● Written exercise
In the listing below, locate the lines bearing the word "pixels". Copy every one of them.

● Records for processing
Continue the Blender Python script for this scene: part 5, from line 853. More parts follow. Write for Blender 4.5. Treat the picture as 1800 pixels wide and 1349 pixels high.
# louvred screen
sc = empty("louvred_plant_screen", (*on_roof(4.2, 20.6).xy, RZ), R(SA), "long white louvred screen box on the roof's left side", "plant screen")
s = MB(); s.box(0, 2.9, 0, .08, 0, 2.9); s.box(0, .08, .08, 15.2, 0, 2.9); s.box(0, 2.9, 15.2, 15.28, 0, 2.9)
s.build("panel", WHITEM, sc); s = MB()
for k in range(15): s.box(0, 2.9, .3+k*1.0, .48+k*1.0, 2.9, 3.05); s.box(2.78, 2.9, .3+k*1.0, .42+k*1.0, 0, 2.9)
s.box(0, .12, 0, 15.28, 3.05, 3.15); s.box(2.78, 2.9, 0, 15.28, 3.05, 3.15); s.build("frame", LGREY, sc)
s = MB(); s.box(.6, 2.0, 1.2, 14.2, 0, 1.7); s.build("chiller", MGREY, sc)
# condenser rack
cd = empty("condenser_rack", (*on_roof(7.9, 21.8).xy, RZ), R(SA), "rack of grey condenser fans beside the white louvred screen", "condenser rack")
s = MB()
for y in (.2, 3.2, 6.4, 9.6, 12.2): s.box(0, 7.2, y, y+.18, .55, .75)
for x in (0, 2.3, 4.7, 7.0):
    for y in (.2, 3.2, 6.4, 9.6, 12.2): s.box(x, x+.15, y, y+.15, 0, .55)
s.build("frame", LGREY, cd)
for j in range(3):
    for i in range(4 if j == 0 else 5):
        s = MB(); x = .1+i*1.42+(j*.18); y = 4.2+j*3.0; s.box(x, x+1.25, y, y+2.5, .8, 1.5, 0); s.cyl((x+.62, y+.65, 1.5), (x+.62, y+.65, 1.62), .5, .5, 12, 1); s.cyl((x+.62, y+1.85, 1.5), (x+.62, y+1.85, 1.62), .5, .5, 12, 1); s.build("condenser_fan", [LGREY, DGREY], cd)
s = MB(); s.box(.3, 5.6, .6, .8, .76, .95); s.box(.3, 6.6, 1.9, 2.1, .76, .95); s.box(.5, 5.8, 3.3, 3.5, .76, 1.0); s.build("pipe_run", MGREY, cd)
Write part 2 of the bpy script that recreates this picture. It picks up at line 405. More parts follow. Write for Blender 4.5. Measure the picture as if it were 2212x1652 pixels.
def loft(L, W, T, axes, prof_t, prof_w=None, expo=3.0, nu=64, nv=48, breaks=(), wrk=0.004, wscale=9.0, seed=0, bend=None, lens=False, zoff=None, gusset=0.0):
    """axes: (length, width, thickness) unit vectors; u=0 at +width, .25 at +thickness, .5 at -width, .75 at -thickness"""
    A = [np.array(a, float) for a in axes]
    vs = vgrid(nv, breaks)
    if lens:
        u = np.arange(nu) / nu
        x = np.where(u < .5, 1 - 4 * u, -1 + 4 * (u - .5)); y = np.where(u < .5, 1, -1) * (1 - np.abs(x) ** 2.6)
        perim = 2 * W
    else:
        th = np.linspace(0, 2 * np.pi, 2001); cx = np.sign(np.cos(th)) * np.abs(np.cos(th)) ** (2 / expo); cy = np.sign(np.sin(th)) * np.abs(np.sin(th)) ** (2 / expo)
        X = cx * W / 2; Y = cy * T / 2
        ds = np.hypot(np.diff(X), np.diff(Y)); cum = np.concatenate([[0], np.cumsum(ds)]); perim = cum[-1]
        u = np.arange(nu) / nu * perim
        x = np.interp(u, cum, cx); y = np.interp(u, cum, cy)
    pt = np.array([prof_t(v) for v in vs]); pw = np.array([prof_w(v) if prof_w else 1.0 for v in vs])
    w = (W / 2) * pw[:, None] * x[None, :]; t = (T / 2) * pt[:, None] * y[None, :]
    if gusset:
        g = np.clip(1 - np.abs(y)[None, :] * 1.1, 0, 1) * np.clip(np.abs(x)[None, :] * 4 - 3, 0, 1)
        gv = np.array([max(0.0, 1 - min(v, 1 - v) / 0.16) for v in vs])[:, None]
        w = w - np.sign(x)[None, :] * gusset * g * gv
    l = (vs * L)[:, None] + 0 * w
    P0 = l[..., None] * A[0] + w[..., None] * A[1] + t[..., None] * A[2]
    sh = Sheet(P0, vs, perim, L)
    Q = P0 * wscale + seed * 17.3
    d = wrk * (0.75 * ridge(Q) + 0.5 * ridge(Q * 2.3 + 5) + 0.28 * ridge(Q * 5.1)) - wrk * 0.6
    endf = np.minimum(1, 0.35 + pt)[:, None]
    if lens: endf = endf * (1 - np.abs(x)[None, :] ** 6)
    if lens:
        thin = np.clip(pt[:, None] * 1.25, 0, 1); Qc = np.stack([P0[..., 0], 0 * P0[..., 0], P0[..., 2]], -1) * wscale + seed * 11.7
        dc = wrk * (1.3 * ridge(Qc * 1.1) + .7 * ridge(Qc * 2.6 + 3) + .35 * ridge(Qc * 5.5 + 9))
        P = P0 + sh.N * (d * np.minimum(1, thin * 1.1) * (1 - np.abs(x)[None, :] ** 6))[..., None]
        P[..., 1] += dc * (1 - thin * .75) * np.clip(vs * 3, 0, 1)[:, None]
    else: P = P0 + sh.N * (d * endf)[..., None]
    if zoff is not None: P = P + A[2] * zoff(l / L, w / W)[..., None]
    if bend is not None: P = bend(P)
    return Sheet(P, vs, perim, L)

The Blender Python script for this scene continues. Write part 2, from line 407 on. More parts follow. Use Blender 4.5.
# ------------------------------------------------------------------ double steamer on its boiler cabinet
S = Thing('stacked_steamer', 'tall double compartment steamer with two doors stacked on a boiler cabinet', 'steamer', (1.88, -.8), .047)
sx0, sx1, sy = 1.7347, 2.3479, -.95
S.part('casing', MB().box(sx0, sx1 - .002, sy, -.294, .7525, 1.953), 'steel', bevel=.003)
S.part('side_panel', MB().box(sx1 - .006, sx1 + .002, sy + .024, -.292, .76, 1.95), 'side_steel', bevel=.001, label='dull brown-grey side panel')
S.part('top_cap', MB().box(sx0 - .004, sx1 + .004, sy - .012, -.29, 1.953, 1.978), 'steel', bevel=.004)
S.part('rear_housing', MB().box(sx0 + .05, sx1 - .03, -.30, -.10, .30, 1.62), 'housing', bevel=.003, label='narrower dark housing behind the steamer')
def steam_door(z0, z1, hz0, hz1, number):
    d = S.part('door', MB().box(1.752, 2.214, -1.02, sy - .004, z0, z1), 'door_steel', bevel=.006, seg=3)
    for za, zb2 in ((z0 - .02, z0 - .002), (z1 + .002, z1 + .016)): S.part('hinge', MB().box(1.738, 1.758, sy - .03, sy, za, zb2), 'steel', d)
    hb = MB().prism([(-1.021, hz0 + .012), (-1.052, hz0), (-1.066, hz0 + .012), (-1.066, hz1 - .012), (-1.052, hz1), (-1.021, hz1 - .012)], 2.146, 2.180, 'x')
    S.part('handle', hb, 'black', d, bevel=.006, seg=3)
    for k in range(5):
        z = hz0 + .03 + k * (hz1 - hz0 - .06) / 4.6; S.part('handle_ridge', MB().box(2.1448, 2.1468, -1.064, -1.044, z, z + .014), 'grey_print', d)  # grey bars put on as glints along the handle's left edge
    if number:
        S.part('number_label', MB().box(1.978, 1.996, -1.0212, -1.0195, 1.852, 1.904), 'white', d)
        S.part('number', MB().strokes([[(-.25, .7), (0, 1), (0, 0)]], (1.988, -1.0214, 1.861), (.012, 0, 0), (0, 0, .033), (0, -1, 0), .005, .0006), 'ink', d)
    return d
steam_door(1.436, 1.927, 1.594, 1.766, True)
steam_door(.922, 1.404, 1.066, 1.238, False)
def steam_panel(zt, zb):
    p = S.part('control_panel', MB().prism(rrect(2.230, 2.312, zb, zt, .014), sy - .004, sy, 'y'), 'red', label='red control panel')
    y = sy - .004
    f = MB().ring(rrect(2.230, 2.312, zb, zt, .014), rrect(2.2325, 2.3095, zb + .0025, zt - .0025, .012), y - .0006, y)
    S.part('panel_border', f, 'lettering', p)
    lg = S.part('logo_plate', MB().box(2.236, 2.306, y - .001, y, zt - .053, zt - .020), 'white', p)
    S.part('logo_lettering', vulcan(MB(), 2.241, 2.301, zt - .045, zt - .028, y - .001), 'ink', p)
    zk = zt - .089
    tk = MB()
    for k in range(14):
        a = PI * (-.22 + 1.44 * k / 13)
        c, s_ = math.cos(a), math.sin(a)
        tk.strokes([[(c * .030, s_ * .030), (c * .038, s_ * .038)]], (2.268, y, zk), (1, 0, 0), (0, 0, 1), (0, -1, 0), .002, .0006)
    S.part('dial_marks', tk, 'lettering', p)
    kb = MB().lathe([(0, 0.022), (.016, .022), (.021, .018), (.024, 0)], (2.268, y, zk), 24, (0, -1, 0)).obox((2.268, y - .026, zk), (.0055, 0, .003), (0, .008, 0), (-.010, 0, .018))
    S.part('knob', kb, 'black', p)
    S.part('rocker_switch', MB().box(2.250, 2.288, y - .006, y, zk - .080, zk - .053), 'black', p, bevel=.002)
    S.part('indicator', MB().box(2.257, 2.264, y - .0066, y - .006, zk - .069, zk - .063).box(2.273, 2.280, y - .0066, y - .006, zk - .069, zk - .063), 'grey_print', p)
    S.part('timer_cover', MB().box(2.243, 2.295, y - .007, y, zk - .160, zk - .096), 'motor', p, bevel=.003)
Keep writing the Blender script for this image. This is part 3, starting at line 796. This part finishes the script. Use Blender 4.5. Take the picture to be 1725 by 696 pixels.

● Final result
Continue the Blender Python script for this scene: part 5, from line 853. More parts follow. Write for Blender 4.5. Treat the picture as 1800 pixels wide and 1349 pixels high.
Write part 2 of the bpy script that recreates this picture. It picks up at line 405. More parts follow. Write for Blender 4.5. Measure the picture as if it were 2212x1652 pixels.
Keep writing the Blender script for this image. This is part 3, starting at line 796. This part finishes the script. Use Blender 4.5. Take the picture to be 1725 by 696 pixels.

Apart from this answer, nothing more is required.